**Dataset records:**

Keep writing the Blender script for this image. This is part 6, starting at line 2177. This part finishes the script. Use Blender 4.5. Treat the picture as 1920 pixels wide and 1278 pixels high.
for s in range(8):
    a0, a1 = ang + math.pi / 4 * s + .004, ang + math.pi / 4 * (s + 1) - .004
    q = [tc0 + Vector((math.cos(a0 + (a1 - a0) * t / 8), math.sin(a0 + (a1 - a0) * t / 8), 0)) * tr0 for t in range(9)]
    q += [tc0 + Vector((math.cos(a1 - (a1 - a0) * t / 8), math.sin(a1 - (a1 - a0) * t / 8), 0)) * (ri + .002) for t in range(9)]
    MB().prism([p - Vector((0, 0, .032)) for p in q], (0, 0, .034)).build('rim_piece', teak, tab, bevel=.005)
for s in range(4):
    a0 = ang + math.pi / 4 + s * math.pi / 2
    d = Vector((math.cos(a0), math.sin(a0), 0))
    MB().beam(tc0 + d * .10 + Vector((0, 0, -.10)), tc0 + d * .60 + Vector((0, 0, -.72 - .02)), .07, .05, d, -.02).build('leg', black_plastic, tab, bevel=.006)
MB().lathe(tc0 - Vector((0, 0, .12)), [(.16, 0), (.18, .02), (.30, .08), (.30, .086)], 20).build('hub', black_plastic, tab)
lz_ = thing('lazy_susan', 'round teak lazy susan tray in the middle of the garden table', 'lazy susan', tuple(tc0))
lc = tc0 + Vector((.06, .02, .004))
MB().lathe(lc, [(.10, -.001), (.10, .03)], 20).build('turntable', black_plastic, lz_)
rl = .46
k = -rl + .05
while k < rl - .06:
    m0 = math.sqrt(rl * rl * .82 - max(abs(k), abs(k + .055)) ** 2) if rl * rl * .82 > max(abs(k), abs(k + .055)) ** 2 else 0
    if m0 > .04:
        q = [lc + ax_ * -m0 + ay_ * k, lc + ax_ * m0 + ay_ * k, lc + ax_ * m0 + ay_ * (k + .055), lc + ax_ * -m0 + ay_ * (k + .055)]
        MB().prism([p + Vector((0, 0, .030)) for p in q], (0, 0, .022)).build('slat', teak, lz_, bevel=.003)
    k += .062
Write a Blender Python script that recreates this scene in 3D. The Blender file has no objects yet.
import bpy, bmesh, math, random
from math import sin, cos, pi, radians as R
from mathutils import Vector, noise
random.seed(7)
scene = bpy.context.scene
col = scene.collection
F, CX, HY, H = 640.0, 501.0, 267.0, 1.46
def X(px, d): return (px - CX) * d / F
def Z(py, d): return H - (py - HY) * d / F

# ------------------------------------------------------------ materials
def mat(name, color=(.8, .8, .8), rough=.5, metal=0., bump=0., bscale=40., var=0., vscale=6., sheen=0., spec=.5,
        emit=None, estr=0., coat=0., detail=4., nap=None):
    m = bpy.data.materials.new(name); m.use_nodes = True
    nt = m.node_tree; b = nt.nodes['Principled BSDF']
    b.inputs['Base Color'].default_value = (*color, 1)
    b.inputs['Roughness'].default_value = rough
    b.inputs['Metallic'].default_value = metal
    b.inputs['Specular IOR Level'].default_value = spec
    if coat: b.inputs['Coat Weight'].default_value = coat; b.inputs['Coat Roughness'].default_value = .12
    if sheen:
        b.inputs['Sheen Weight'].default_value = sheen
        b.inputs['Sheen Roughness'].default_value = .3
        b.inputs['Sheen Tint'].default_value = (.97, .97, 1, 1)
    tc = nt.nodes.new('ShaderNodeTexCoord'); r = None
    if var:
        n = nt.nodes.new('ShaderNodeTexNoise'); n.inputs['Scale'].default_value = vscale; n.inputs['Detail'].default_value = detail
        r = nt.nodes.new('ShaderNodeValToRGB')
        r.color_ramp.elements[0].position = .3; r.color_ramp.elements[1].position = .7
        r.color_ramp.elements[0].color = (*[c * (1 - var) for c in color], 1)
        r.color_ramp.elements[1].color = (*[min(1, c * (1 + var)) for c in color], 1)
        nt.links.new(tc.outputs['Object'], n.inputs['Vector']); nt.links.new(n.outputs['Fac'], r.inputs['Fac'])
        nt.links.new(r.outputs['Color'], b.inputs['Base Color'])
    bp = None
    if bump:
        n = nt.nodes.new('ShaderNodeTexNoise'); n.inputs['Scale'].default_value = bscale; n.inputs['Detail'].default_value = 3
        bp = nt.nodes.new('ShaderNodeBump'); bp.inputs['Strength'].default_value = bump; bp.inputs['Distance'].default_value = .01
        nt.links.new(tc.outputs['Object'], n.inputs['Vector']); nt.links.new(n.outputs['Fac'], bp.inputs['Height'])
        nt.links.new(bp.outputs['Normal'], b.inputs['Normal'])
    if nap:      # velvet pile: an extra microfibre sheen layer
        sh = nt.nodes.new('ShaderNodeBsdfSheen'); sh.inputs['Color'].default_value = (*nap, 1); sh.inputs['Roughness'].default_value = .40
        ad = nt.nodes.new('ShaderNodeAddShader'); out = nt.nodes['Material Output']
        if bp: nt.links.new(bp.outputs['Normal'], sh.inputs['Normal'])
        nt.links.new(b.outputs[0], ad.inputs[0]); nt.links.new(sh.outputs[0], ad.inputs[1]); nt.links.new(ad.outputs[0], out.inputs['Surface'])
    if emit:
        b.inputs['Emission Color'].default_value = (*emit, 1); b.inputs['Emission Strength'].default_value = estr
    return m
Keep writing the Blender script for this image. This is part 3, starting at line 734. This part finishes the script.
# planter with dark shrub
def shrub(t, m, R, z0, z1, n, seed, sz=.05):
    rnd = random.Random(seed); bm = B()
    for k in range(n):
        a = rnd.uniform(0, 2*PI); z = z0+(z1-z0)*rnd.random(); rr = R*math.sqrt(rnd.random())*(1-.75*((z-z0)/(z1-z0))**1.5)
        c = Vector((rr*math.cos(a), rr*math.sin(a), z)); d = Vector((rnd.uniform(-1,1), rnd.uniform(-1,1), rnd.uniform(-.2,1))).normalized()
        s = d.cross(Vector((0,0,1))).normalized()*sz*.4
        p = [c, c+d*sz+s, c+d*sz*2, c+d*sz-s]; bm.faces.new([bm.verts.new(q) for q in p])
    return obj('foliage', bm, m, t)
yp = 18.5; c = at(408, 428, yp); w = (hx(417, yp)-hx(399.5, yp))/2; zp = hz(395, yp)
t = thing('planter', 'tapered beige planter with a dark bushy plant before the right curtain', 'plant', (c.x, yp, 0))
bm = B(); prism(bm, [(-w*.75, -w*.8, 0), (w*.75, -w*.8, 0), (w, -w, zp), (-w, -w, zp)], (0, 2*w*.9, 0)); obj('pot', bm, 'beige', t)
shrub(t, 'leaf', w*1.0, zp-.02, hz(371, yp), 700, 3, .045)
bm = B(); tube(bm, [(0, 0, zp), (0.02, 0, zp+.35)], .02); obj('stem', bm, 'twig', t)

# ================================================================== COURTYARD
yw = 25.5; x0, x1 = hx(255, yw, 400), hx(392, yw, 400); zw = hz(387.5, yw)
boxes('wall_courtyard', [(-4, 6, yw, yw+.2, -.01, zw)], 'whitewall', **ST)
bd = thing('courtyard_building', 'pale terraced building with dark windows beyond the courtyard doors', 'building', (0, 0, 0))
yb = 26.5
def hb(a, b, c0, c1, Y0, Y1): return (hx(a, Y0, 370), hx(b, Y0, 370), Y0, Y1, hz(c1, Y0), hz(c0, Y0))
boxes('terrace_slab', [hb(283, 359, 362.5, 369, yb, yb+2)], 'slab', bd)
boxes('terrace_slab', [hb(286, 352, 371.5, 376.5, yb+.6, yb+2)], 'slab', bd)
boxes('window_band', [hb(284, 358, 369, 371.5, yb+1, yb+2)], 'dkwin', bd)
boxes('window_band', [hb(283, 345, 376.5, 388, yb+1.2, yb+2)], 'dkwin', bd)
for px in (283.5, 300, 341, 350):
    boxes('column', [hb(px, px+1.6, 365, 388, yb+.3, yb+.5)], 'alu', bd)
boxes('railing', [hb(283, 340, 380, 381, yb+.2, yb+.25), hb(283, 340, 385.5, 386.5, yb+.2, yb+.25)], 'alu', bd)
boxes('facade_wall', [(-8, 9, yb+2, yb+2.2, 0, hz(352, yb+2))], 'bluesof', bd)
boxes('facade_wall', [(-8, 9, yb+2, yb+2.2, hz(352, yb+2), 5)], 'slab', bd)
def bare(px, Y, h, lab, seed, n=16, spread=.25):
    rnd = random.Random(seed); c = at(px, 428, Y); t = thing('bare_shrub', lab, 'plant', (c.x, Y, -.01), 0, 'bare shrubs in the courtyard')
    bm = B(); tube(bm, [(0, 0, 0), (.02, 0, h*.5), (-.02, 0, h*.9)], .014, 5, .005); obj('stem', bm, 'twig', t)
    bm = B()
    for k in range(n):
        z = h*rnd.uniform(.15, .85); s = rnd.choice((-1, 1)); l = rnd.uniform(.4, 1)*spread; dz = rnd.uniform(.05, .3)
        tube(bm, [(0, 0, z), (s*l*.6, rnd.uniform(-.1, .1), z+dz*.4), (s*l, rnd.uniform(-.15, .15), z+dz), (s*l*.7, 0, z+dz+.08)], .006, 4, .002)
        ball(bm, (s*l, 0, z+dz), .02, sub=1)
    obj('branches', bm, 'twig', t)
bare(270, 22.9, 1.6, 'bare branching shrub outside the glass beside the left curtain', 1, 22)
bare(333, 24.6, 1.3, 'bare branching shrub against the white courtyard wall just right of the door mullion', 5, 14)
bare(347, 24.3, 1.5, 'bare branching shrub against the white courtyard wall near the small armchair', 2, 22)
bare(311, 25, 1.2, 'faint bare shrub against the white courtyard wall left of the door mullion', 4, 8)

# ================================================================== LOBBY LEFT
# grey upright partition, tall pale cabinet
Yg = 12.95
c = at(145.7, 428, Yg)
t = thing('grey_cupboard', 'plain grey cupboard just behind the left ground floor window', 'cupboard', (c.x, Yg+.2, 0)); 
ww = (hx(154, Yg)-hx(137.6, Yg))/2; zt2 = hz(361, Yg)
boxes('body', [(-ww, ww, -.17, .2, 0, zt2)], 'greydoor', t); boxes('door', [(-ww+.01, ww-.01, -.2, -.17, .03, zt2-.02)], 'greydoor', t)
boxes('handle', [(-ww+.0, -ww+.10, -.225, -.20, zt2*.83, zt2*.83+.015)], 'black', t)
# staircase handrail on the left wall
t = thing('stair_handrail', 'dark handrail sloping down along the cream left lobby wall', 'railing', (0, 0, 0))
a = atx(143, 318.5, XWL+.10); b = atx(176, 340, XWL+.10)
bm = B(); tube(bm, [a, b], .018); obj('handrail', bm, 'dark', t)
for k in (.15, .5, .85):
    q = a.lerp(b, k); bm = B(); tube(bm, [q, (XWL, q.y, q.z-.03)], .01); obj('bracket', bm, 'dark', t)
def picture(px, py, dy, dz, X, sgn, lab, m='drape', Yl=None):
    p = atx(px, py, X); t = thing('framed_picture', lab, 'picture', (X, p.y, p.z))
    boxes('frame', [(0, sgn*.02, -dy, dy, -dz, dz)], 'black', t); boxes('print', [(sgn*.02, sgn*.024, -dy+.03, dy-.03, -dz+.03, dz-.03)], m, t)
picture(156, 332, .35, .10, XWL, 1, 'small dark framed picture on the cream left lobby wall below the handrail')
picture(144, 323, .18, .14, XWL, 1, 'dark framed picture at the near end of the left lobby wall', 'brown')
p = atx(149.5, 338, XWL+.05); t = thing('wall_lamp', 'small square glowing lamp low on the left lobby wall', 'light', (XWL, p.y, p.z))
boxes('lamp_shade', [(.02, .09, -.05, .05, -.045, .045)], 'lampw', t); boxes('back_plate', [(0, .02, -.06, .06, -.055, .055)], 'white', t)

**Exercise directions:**
Return the lines from the line with "Write a Blender" through the line with "def Z(py, d): return H - (py - HY) * d / F", inclusive, exactly as they stand, and nothing else.

**Solution:**
Write a Blender Python script that recreates this scene in 3D. The Blender file has no objects yet.
import bpy, bmesh, math, random
from math import sin, cos, pi, radians as R
from mathutils import Vector, noise
random.seed(7)
scene = bpy.context.scene
col = scene.collection
F, CX, HY, H = 640.0, 501.0, 267.0, 1.46
def X(px, d): return (px - CX) * d / F
def Z(py, d): return H - (py - HY) * d / F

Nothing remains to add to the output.